Estreia neste domingo (14) no menu da Netflix um raro filme brasileiro de suspense: Propriedade (2022).
Esse é um dos poucos gêneros em que a produção nacional ainda é tímida. Dá para citar como exemplos O Lobo Atrás da Porta (2013), de Fernando Coimbra, Para Minha Amada Morta (2015), de Aly Muritiba, O Sequestro do Voo 375 (2023), de Marcus Baldini, e Uma Família Feliz (2023), de José Eduardo Belmonte.
Propriedade é o segundo longa-metragem de Daniel Bandeira, diretor de Amigos de Risco (2007). A protagonista é vivida por Malu Galli, das novelas Amor de Mãe (2019) e Além da Ilusão (2022), aqui em uma ótima atuação, calcada no olhar e no físico. A trama começa em Recife, onde a rica estilista Teresa ainda se recupera de um episódio de violência urbana. Seu marido, Roberto (Tavinho Teixeira, de O Clube dos Canibais), propõe passar uns dias na fazenda da família, para onde vão a bordo de um carro novo, todo blindado.

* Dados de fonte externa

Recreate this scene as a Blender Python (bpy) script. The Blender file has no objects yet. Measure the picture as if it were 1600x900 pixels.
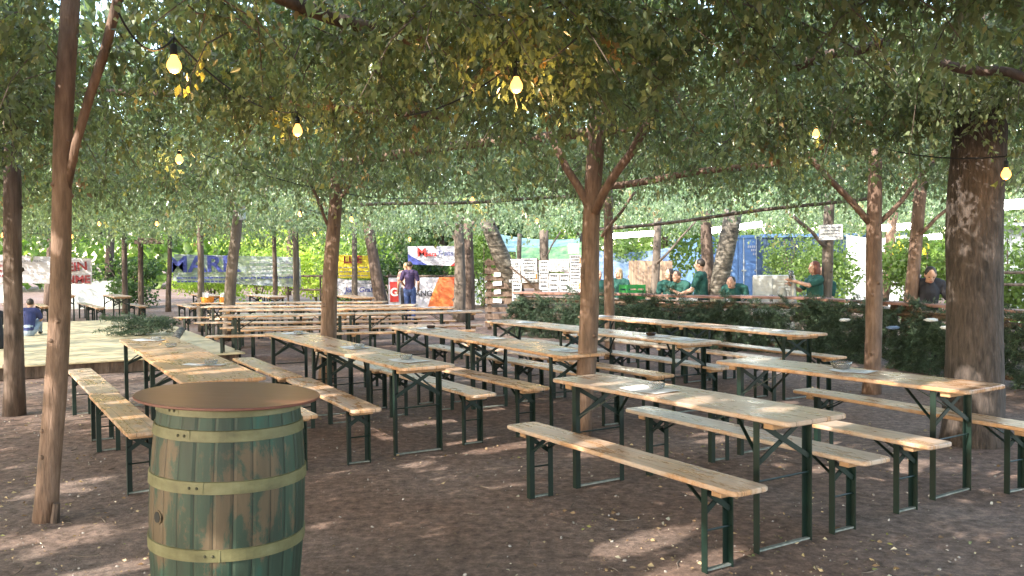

Chegando lá, o casal depara com uma revolta dos empregados — que trabalham sob condições análogas à escravidão e agora correm o risco de serem despejados, já que o local deve ser transformado em um empreendimento turístico. O único refúgio é o interior do veículo, onde o vidro separa dois mundos.
Fã dos gêneros do suspense e do terror, o diretor e roteirista pernambucano Bandeira disse que deu início a Propriedade como um exercício formal sobre enclausuramento, mas acrescentou contornos político ao perceber a polarização do Brasil a partir da primeira eleição de Dilma Rousseff para a Presidência, em 2010. "É uma espécie de cautionary tale", ele afirmou em entrevistas: "Se não começarmos a se entender, a conversar, a fazer concessões para o outro, vamos chegar a uma situação de não retorno. A incomunicabilidade é o motor da nossa tragédia".
O filme também é polarizador: o espectador ficará ao lado da protagonista traumatizada e acuada, mas que individualiza uma elite que se apoia na desigualdade social, na exploração da mão de obra e na falta de empatia? Ou o público vai compactuar com as práticas violentas — que incluem tortura — de um coletivo que luta por posse da terra, pagamento justo e liberdade?
As contradições ampliam o impacto e a ressonância da história, que foi tema de uma brilhante análise do crítico Daniel Rodrigues no site Matinal. Em seu texto, Rodrigues situa Propriedade na pujante cinematografia contemporânea de Pernambuco, Estado de diretores como Cláudio Assis, Hilton Lacerda, Kleber Mendonça Filho e Renata Pinheiro, e o aproxima especialmente de O Som ao Redor (2012), de Mendonça Filho, por conta do "antagonismo entre público e privado, entre pobreza e riqueza, entre velho e novo, entre impotência e poder, entre humanidade e barbárie".
Vale reproduzir um trecho: "O que Propriedade expõe é o choque entre elite e proletariado, uma vez que o sistema vigorante favorece as desigualdades. Não apenas isso: baseia-se nelas. O capital supõe mediar um equilíbrio, mas só faz provocar revolta nos que o geram, mas não o detém, e medo nos que o detém, mas não o geram. A tensão é permanente e dos dois lados. Veja-se a frase que liga o automóvel de Roberto por meio de IA: o verso inicial da música Dê um Rolê. Cantado por Gal Costa no clássico disco Fa-Tal, de 1971, marco da resistência aos anos de chumbo no Brasil, o verso diz: 'Não se assuste, pessoa'. Mostra da obviedade sem criatividade da elite, que se apropria do discurso dissonante da esquerda para vestir seus modos ideológicos distorcidos, a música é usada por ele como se esta condissesse com seu comportamento imperialista, distorcendo a essência da obra e, por consequência, transformando-a num mero produto de consumo".